Tapas come in many guises, from simple tortilla to London-centric ‘picture on a plate’ restaurant creations but often in Spain, and also Chez Ben’s, they can just be a ladle of whatever is in the pot at the time. Spain has an abundance of bean stews and Fabada Asturiana is, without question, the best known – almost the paella of the north. It's as simple as they come but totally dependent on the quality of the meat ingredients. It's almost a religion and the packs of, ready to go, belly pork, morcilla and chorizo are available in every food shop (including Ben's Farm Shop). Complete authenticity requires fabes de la granja (large dried runner beans) and a lightly smoked, semi cured morcilla (black pudding), chorizo and thick slices of salted belly pork. In damp Asturia, they smoke all their preserved meats in the chimney. The morcilla is the only one that keeps it’s form when cooked so definitely isn't interchangeable. The real deal beans are expensive and hard to find so most people, including me, substitute fava/butter/judion beans. It's important to stir as gently and little as possible to keep the beans intact.
The end result isn't exactly short of flavour but the extremely inauthentic mojo picon adds a little body to what can be a pretty thin broth. As with all these dishes, a slow cooker is ideal.

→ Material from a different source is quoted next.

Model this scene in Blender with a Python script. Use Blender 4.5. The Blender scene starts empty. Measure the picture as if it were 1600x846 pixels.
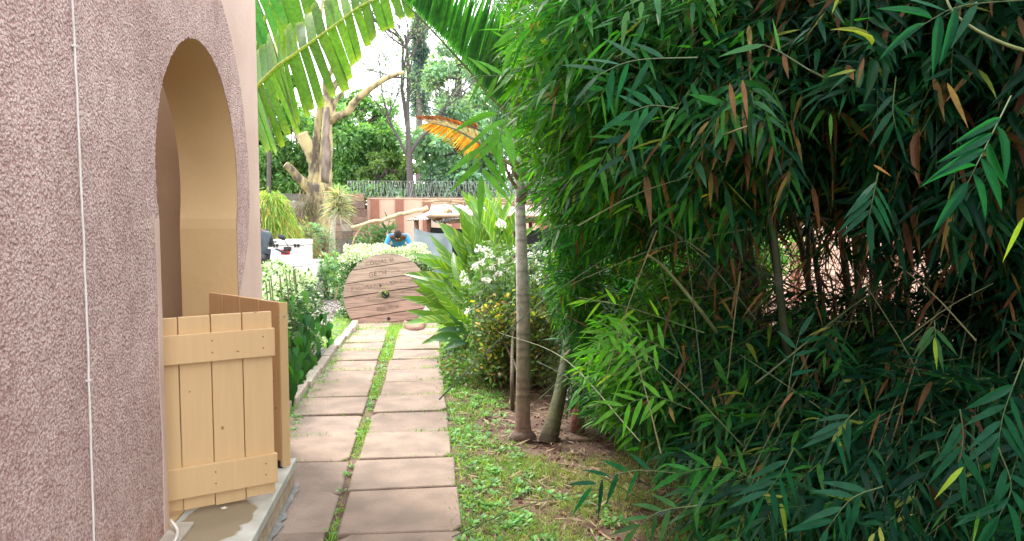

Hailing from the Modena region, this classic Italian dish is traditionally served on New Year’s Eve. Local custom has it that eating a portion of cotechino before midnight is a good omen for the New Year as lentils and legumes signify longevity, fair winds and good luck. A real traditionalist would serve Zampone (sausage meat in a boned-out pigs trotter) but these days, it’s usually cotechino. The delicious thick sausage is made from what, until recently, were considered to be secondary cuts of meat (shoulder and belly) with a bit of finely minced rind and is meant to be served sliced to resemble coins and therefore prosperity. These days, cotechino is normally cooked, and sold in gold or silver foil bags, so just needs slicing and reheating. In the best BFS tradition, we’ve made our own, cured and cooked, so just needs slicing and lightly frying until it begins to char around the edges. If you’re feeling brave, the lentil/salsa verde combo also works well with ox tongue – but not on New Year’s Eve because you won’t get the good luck. The piquant salsa verde pairs perfectly with the cotechino so definitely isn’t optional here. Salsa verde recipes are easy to find but we make ours with four parts parsley, two parts of basil, one of mint and half of tarragon, plus the usual suspects of garlic, capers, anchovies, lemon juice, sherry vinegar, Dijon mustard and olive oil. It’s a punchy little number.